● SET PROBLEM
Return all of the data exactly as given.

_ _ _ _

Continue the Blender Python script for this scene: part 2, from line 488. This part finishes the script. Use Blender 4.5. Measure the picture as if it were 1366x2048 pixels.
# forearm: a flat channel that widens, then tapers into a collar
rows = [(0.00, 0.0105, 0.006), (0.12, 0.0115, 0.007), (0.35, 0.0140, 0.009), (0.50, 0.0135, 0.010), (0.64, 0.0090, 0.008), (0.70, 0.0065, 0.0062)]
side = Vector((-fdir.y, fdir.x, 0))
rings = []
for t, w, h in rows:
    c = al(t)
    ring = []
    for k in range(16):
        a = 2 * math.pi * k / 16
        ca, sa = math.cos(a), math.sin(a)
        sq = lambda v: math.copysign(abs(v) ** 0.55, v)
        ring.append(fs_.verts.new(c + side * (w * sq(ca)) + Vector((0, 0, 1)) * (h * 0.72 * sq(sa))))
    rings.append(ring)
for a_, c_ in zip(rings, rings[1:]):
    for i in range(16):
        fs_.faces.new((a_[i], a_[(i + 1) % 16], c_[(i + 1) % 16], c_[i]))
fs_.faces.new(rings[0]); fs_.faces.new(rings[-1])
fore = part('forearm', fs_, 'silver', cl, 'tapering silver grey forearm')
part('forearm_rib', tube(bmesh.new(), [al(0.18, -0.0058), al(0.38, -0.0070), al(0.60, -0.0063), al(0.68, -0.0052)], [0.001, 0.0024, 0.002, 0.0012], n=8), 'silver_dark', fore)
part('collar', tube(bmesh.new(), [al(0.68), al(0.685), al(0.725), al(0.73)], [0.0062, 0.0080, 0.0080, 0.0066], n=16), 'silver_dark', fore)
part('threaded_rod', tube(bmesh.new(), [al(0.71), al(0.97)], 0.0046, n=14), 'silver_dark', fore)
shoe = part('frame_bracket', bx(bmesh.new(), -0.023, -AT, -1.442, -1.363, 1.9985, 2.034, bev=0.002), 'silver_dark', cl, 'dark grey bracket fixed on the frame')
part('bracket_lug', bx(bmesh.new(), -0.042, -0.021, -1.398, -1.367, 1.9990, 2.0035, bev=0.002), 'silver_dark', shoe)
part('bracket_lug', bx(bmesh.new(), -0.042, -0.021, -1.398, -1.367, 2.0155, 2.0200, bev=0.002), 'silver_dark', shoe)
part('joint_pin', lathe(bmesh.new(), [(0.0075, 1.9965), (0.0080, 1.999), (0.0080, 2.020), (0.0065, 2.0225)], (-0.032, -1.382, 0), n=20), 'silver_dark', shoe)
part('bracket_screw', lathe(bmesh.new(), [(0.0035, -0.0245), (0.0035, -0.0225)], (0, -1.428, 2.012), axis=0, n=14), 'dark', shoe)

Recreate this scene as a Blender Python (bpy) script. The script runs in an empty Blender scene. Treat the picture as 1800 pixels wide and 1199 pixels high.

_ _ _ _

● EXPECTED ANSWER
Continue the Blender Python script for this scene: part 2, from line 488. This part finishes the script. Use Blender 4.5. Measure the picture as if it were 1366x2048 pixels.
# forearm: a flat channel that widens, then tapers into a collar
rows = [(0.00, 0.0105, 0.006), (0.12, 0.0115, 0.007), (0.35, 0.0140, 0.009), (0.50, 0.0135, 0.010), (0.64, 0.0090, 0.008), (0.70, 0.0065, 0.0062)]
side = Vector((-fdir.y, fdir.x, 0))
rings = []
for t, w, h in rows:
    c = al(t)
    ring = []
    for k in range(16):
        a = 2 * math.pi * k / 16
        ca, sa = math.cos(a), math.sin(a)
        sq = lambda v: math.copysign(abs(v) ** 0.55, v)
        ring.append(fs_.verts.new(c + side * (w * sq(ca)) + Vector((0, 0, 1)) * (h * 0.72 * sq(sa))))
    rings.append(ring)
for a_, c_ in zip(rings, rings[1:]):
    for i in range(16):
        fs_.faces.new((a_[i], a_[(i + 1) % 16], c_[(i + 1) % 16], c_[i]))
fs_.faces.new(rings[0]); fs_.faces.new(rings[-1])
fore = part('forearm', fs_, 'silver', cl, 'tapering silver grey forearm')
part('forearm_rib', tube(bmesh.new(), [al(0.18, -0.0058), al(0.38, -0.0070), al(0.60, -0.0063), al(0.68, -0.0052)], [0.001, 0.0024, 0.002, 0.0012], n=8), 'silver_dark', fore)
part('collar', tube(bmesh.new(), [al(0.68), al(0.685), al(0.725), al(0.73)], [0.0062, 0.0080, 0.0080, 0.0066], n=16), 'silver_dark', fore)
part('threaded_rod', tube(bmesh.new(), [al(0.71), al(0.97)], 0.0046, n=14), 'silver_dark', fore)
shoe = part('frame_bracket', bx(bmesh.new(), -0.023, -AT, -1.442, -1.363, 1.9985, 2.034, bev=0.002), 'silver_dark', cl, 'dark grey bracket fixed on the frame')
part('bracket_lug', bx(bmesh.new(), -0.042, -0.021, -1.398, -1.367, 1.9990, 2.0035, bev=0.002), 'silver_dark', shoe)
part('bracket_lug', bx(bmesh.new(), -0.042, -0.021, -1.398, -1.367, 2.0155, 2.0200, bev=0.002), 'silver_dark', shoe)
part('joint_pin', lathe(bmesh.new(), [(0.0075, 1.9965), (0.0080, 1.999), (0.0080, 2.020), (0.0065, 2.0225)], (-0.032, -1.382, 0), n=20), 'silver_dark', shoe)
part('bracket_screw', lathe(bmesh.new(), [(0.0035, -0.0245), (0.0035, -0.0225)], (0, -1.428, 2.012), axis=0, n=14), 'dark', shoe)

Recreate this scene as a Blender Python (bpy) script. The script runs in an empty Blender scene. Treat the picture as 1800 pixels wide and 1199 pixels high.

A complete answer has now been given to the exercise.